**Work required**
Without including any images, repeat the data exactly.

**Supplied material**
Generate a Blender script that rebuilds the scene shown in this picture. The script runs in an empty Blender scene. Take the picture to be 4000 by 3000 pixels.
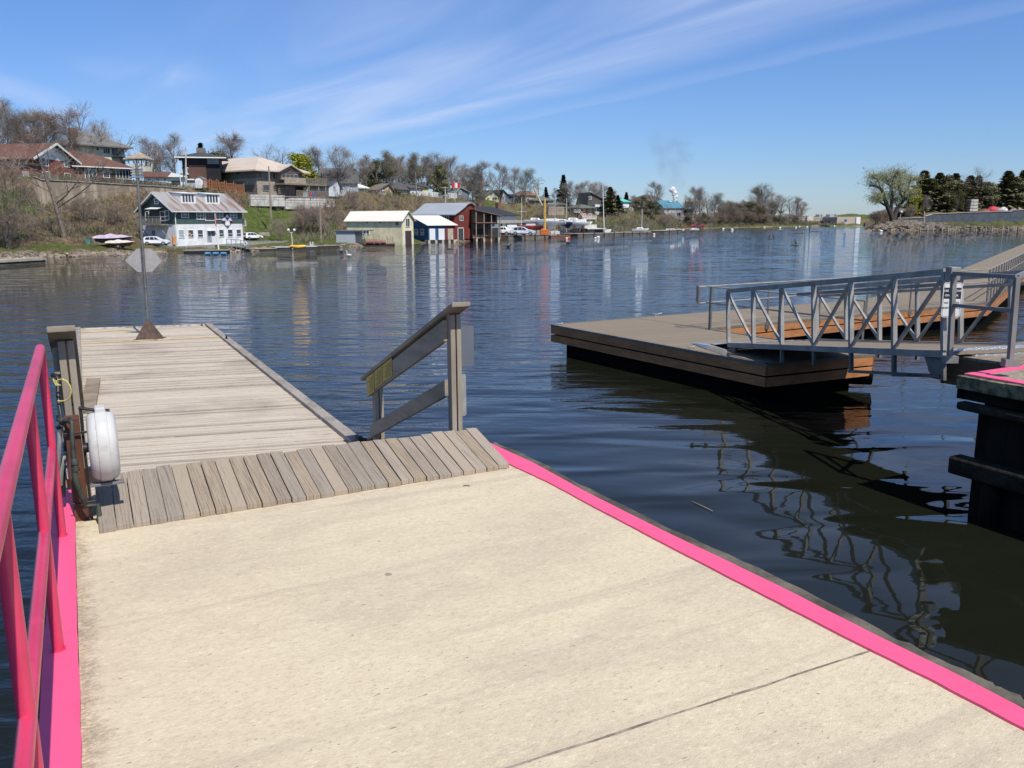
import bpy, math, random
from mathutils import Vector, Matrix
R = math.radians
PI = math.pi
random.seed(7)
sc = bpy.context.scene
COL = sc.collection

# ---------------------------------------------------------------- camera
EYE = Vector((0, 0, 3.55)); DECK = 1.70
FPX = 3240.0; PITCH = math.atan(645 / 3240); ROLL = 0.005
_f = Vector((0, math.cos(PITCH), -math.sin(PITCH))); _u0 = Vector((0, math.sin(PITCH), math.cos(PITCH))); _r0 = Vector((1, 0, 0))
_r = _r0 * math.cos(ROLL) - _u0 * math.sin(ROLL); _u = _u0 * math.cos(ROLL) + _r0 * math.sin(ROLL)
cam = bpy.data.cameras.new("Camera"); camo = bpy.data.objects.new("Camera", cam); COL.objects.link(camo)
cam.sensor_width = 36; cam.lens = FPX / 4000 * 36; cam.clip_start = 0.05; cam.clip_end = 9000
camo.matrix_world = Matrix(((_r.x, _u.x, -_f.x, EYE.x), (_r.y, _u.y, -_f.y, EYE.y), (_r.z, _u.z, -_f.z, EYE.z), (0, 0, 0, 1)))
sc.camera = camo

# ---------------------------------------------------------------- sun, sky
SUN_EL = R(54); SUNDIR = Vector((0.545, -0.838, 0)).normalized()      # horizontal direction towards the sun
EXPOSURE = 0.0
sl = bpy.data.lights.new("Sun", 'SUN'); slo = bpy.data.objects.new("Sun", sl); COL.objects.link(slo)
sl.energy = 4.85; sl.angle = R(0.53); sl.color = (1.0, 0.945, 0.84)
_s = Vector((SUNDIR.x * math.cos(SUN_EL), SUNDIR.y * math.cos(SUN_EL), math.sin(SUN_EL)))
slo.rotation_euler = _s.to_track_quat('Z', 'Y').to_euler(); slo.location = (20, -20, 60)
sc.view_settings.view_transform = 'Standard'; sc.view_settings.look = 'None'
sc.view_settings.exposure = EXPOSURE; sc.view_settings.gamma = 1.0
try:
    sc.cycles.max_bounces = 8; sc.cycles.use_denoising = True; sc.cycles.transparent_max_bounces = 16
    sc.cycles.volume_bounces = 1; sc.cycles.caustics_reflective = False; sc.cycles.caustics_refractive = False
except Exception: pass

def nd(nt, t, **k):
    n = nt.nodes.new(t)
    for a, b in k.items():
        if a.startswith('i_'):
            key = a[2:].replace('_', ' ')
            (n.inputs[int(key)] if key.isdigit() else n.inputs[key]).default_value = b
        else: setattr(n, a, b)
    return n
def mth(nt, op, a, b=None, c=None, clamp=False):
    n = nt.nodes.new('ShaderNodeMath'); n.operation = op; n.use_clamp = clamp
    for i, v in enumerate((a, b, c)):
        if v is None: continue
        if isinstance(v, (int, float)): n.inputs[i].default_value = v
        else: nt.links.new(v, n.inputs[i])
    return n.outputs[0]
def mixc(nt, fac, a, b, mode='MIX'):
    n = nt.nodes.new('ShaderNodeMix'); n.data_type = 'RGBA'; n.blend_type = mode
    for i, v in ((0, fac), (6, a), (7, b)):
        if isinstance(v, (int, float)): n.inputs[i].default_value = v
        elif isinstance(v, tuple): n.inputs[i].default_value = (*v[:3], 1)
        else: nt.links.new(v, n.inputs[i])
    return n.outputs[2]
def mapr(nt, v, a, b, c=0.0, d=1.0, smooth=True):
    n = nt.nodes.new('ShaderNodeMapRange'); n.interpolation_type = 'SMOOTHSTEP' if smooth else 'LINEAR'
    nt.links.new(v, n.inputs[0])
    for i, q in enumerate((a, b, c, d)): n.inputs[i + 1].default_value = q
    return n.outputs[0]

wd = bpy.data.worlds.new("World"); sc.world = wd; wd.use_nodes = True; nt = wd.node_tree; nt.nodes.clear()
sky = nd(nt, 'ShaderNodeTexSky'); sky.sky_type = 'NISHITA'; sky.sun_disc = False
sky.sun_elevation = SUN_EL; sky.sun_rotation = math.atan2(SUNDIR.x, SUNDIR.y); sky.air_density = 1.0; sky.dust_density = 0.15; sky.ozone_density = 2.2; sky.altitude = 100
tc = nd(nt, 'ShaderNodeTexCoord'); sp = nd(nt, 'ShaderNodeSeparateXYZ'); nt.links.new(tc.outputs['Generated'], sp.inputs[0])
zz = mth(nt, 'MAXIMUM', sp.outputs[2], 0.03)
pu = mth(nt, 'DIVIDE', sp.outputs[0], zz); pv = mth(nt, 'DIVIDE', sp.outputs[1], zz)
al = mth(nt, 'ADD', mth(nt, 'MULTIPLY', pu, -0.48), mth(nt, 'MULTIPLY', pv, 0.877))
ac = mth(nt, 'ADD', mth(nt, 'MULTIPLY', pu, 0.877), mth(nt, 'MULTIPLY', pv, 0.48))
cmb = nd(nt, 'ShaderNodeCombineXYZ'); nt.links.new(mth(nt, 'MULTIPLY', al, 0.22), cmb.inputs[0]); nt.links.new(mth(nt, 'MULTIPLY', ac, 1.0), cmb.inputs[1])
n1 = nd(nt, 'ShaderNodeTexNoise', i_Scale=0.85, i_Detail=4.0, i_Roughness=0.45, i_Distortion=1.3); nt.links.new(cmb.outputs[0], n1.inputs['Vector'])
cmb2 = nd(nt, 'ShaderNodeCombineXYZ'); nt.links.new(mth(nt, 'MULTIPLY', al, 0.35), cmb2.inputs[0]); nt.links.new(mth(nt, 'MULTIPLY', ac, 0.55), cmb2.inputs[1]); cmb2.inputs[2].default_value = 3.3
n2 = nd(nt, 'ShaderNodeTexNoise', i_Scale=0.9, i_Detail=4.0, i_Roughness=0.55, i_Distortion=0.6); nt.links.new(cmb2.outputs[0], n2.inputs['Vector'])
acw = mth(nt, 'ADD', ac, mth(nt, 'MULTIPLY', mth(nt, 'SUBTRACT', n2.outputs[0], 0.5), 0.9))
band = mth(nt, 'MULTIPLY', mapr(nt, acw, 3.98, 3.10), mapr(nt, acw, -0.2, 2.5))
band2 = mth(nt, 'MULTIPLY', mapr(nt, acw, 4.5, 4.35), mapr(nt, acw, 3.9, 4.35))
wisp = mth(nt, 'MULTIPLY', mapr(nt, n1.outputs[0], 0.22, 0.78), band)
veil = mth(nt, 'MULTIPLY', mapr(nt, n1.outputs[0], 0.48, 0.80), mapr(nt, acw, 5.0, -2.0))
fade = mapr(nt, sp.outputs[2], 0.03, 0.12)
m_ = mth(nt, 'MULTIPLY', mth(nt, 'ADD', mth(nt, 'ADD', mth(nt, 'MULTIPLY', wisp, 0.58), mth(nt, 'MULTIPLY', band2, 0.10)), mth(nt, 'MULTIPLY', veil, 0.34)), fade, clamp=True)
SKYC = mixc(nt, 1.0, sky.outputs[0], mixc(nt, mapr(nt, sp.outputs[2], 0.0, 0.34, smooth=False), (0.56, 0.72, 1.06), (0.64, 0.90, 1.32)), 'MULTIPLY')
SKYC = mixc(nt, 1.0, SKYC, mixc(nt, mapr(nt, sp.outputs[2], 0.35, 0.8), (1, 1, 1), (1.35, 1.12, 0.86)), 'MULTIPLY')
CLOUD = mixc(nt, m_, SKYC, (6.2, 7.0, 9.2))
bg = nd(nt, 'ShaderNodeBackground', i_Strength=0.108); nt.links.new(CLOUD, bg.inputs[0])
wo = nd(nt, 'ShaderNodeOutputWorld'); nt.links.new(bg.outputs[0], wo.inputs[0])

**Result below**
Generate a Blender script that rebuilds the scene shown in this picture. The script runs in an empty Blender scene. Take the picture to be 4000 by 3000 pixels.
import bpy, math, random
from mathutils import Vector, Matrix
R = math.radians
PI = math.pi
random.seed(7)
sc = bpy.context.scene
COL = sc.collection

# ---------------------------------------------------------------- camera
EYE = Vector((0, 0, 3.55)); DECK = 1.70
FPX = 3240.0; PITCH = math.atan(645 / 3240); ROLL = 0.005
_f = Vector((0, math.cos(PITCH), -math.sin(PITCH))); _u0 = Vector((0, math.sin(PITCH), math.cos(PITCH))); _r0 = Vector((1, 0, 0))
_r = _r0 * math.cos(ROLL) - _u0 * math.sin(ROLL); _u = _u0 * math.cos(ROLL) + _r0 * math.sin(ROLL)
cam = bpy.data.cameras.new("Camera"); camo = bpy.data.objects.new("Camera", cam); COL.objects.link(camo)
cam.sensor_width = 36; cam.lens = FPX / 4000 * 36; cam.clip_start = 0.05; cam.clip_end = 9000
camo.matrix_world = Matrix(((_r.x, _u.x, -_f.x, EYE.x), (_r.y, _u.y, -_f.y, EYE.y), (_r.z, _u.z, -_f.z, EYE.z), (0, 0, 0, 1)))
sc.camera = camo

# ---------------------------------------------------------------- sun, sky
SUN_EL = R(54); SUNDIR = Vector((0.545, -0.838, 0)).normalized()      # horizontal direction towards the sun
EXPOSURE = 0.0
sl = bpy.data.lights.new("Sun", 'SUN'); slo = bpy.data.objects.new("Sun", sl); COL.objects.link(slo)
sl.energy = 4.85; sl.angle = R(0.53); sl.color = (1.0, 0.945, 0.84)
_s = Vector((SUNDIR.x * math.cos(SUN_EL), SUNDIR.y * math.cos(SUN_EL), math.sin(SUN_EL)))
slo.rotation_euler = _s.to_track_quat('Z', 'Y').to_euler(); slo.location = (20, -20, 60)
sc.view_settings.view_transform = 'Standard'; sc.view_settings.look = 'None'
sc.view_settings.exposure = EXPOSURE; sc.view_settings.gamma = 1.0
try:
    sc.cycles.max_bounces = 8; sc.cycles.use_denoising = True; sc.cycles.transparent_max_bounces = 16
    sc.cycles.volume_bounces = 1; sc.cycles.caustics_reflective = False; sc.cycles.caustics_refractive = False
except Exception: pass

def nd(nt, t, **k):
    n = nt.nodes.new(t)
    for a, b in k.items():
        if a.startswith('i_'):
            key = a[2:].replace('_', ' ')
            (n.inputs[int(key)] if key.isdigit() else n.inputs[key]).default_value = b
        else: setattr(n, a, b)
    return n
def mth(nt, op, a, b=None, c=None, clamp=False):
    n = nt.nodes.new('ShaderNodeMath'); n.operation = op; n.use_clamp = clamp
    for i, v in enumerate((a, b, c)):
        if v is None: continue
        if isinstance(v, (int, float)): n.inputs[i].default_value = v
        else: nt.links.new(v, n.inputs[i])
    return n.outputs[0]
def mixc(nt, fac, a, b, mode='MIX'):
    n = nt.nodes.new('ShaderNodeMix'); n.data_type = 'RGBA'; n.blend_type = mode
    for i, v in ((0, fac), (6, a), (7, b)):
        if isinstance(v, (int, float)): n.inputs[i].default_value = v
        elif isinstance(v, tuple): n.inputs[i].default_value = (*v[:3], 1)
        else: nt.links.new(v, n.inputs[i])
    return n.outputs[2]
def mapr(nt, v, a, b, c=0.0, d=1.0, smooth=True):
    n = nt.nodes.new('ShaderNodeMapRange'); n.interpolation_type = 'SMOOTHSTEP' if smooth else 'LINEAR'
    nt.links.new(v, n.inputs[0])
    for i, q in enumerate((a, b, c, d)): n.inputs[i + 1].default_value = q
    return n.outputs[0]

wd = bpy.data.worlds.new("World"); sc.world = wd; wd.use_nodes = True; nt = wd.node_tree; nt.nodes.clear()
sky = nd(nt, 'ShaderNodeTexSky'); sky.sky_type = 'NISHITA'; sky.sun_disc = False
sky.sun_elevation = SUN_EL; sky.sun_rotation = math.atan2(SUNDIR.x, SUNDIR.y); sky.air_density = 1.0; sky.dust_density = 0.15; sky.ozone_density = 2.2; sky.altitude = 100
tc = nd(nt, 'ShaderNodeTexCoord'); sp = nd(nt, 'ShaderNodeSeparateXYZ'); nt.links.new(tc.outputs['Generated'], sp.inputs[0])
zz = mth(nt, 'MAXIMUM', sp.outputs[2], 0.03)
pu = mth(nt, 'DIVIDE', sp.outputs[0], zz); pv = mth(nt, 'DIVIDE', sp.outputs[1], zz)
al = mth(nt, 'ADD', mth(nt, 'MULTIPLY', pu, -0.48), mth(nt, 'MULTIPLY', pv, 0.877))
ac = mth(nt, 'ADD', mth(nt, 'MULTIPLY', pu, 0.877), mth(nt, 'MULTIPLY', pv, 0.48))
cmb = nd(nt, 'ShaderNodeCombineXYZ'); nt.links.new(mth(nt, 'MULTIPLY', al, 0.22), cmb.inputs[0]); nt.links.new(mth(nt, 'MULTIPLY', ac, 1.0), cmb.inputs[1])
n1 = nd(nt, 'ShaderNodeTexNoise', i_Scale=0.85, i_Detail=4.0, i_Roughness=0.45, i_Distortion=1.3); nt.links.new(cmb.outputs[0], n1.inputs['Vector'])
cmb2 = nd(nt, 'ShaderNodeCombineXYZ'); nt.links.new(mth(nt, 'MULTIPLY', al, 0.35), cmb2.inputs[0]); nt.links.new(mth(nt, 'MULTIPLY', ac, 0.55), cmb2.inputs[1]); cmb2.inputs[2].default_value = 3.3
n2 = nd(nt, 'ShaderNodeTexNoise', i_Scale=0.9, i_Detail=4.0, i_Roughness=0.55, i_Distortion=0.6); nt.links.new(cmb2.outputs[0], n2.inputs['Vector'])
acw = mth(nt, 'ADD', ac, mth(nt, 'MULTIPLY', mth(nt, 'SUBTRACT', n2.outputs[0], 0.5), 0.9))
band = mth(nt, 'MULTIPLY', mapr(nt, acw, 3.98, 3.10), mapr(nt, acw, -0.2, 2.5))
band2 = mth(nt, 'MULTIPLY', mapr(nt, acw, 4.5, 4.35), mapr(nt, acw, 3.9, 4.35))
wisp = mth(nt, 'MULTIPLY', mapr(nt, n1.outputs[0], 0.22, 0.78), band)
veil = mth(nt, 'MULTIPLY', mapr(nt, n1.outputs[0], 0.48, 0.80), mapr(nt, acw, 5.0, -2.0))
fade = mapr(nt, sp.outputs[2], 0.03, 0.12)
m_ = mth(nt, 'MULTIPLY', mth(nt, 'ADD', mth(nt, 'ADD', mth(nt, 'MULTIPLY', wisp, 0.58), mth(nt, 'MULTIPLY', band2, 0.10)), mth(nt, 'MULTIPLY', veil, 0.34)), fade, clamp=True)
SKYC = mixc(nt, 1.0, sky.outputs[0], mixc(nt, mapr(nt, sp.outputs[2], 0.0, 0.34, smooth=False), (0.56, 0.72, 1.06), (0.64, 0.90, 1.32)), 'MULTIPLY')
SKYC = mixc(nt, 1.0, SKYC, mixc(nt, mapr(nt, sp.outputs[2], 0.35, 0.8), (1, 1, 1), (1.35, 1.12, 0.86)), 'MULTIPLY')
CLOUD = mixc(nt, m_, SKYC, (6.2, 7.0, 9.2))
bg = nd(nt, 'ShaderNodeBackground', i_Strength=0.108); nt.links.new(CLOUD, bg.inputs[0])
wo = nd(nt, 'ShaderNodeOutputWorld'); nt.links.new(bg.outputs[0], wo.inputs[0])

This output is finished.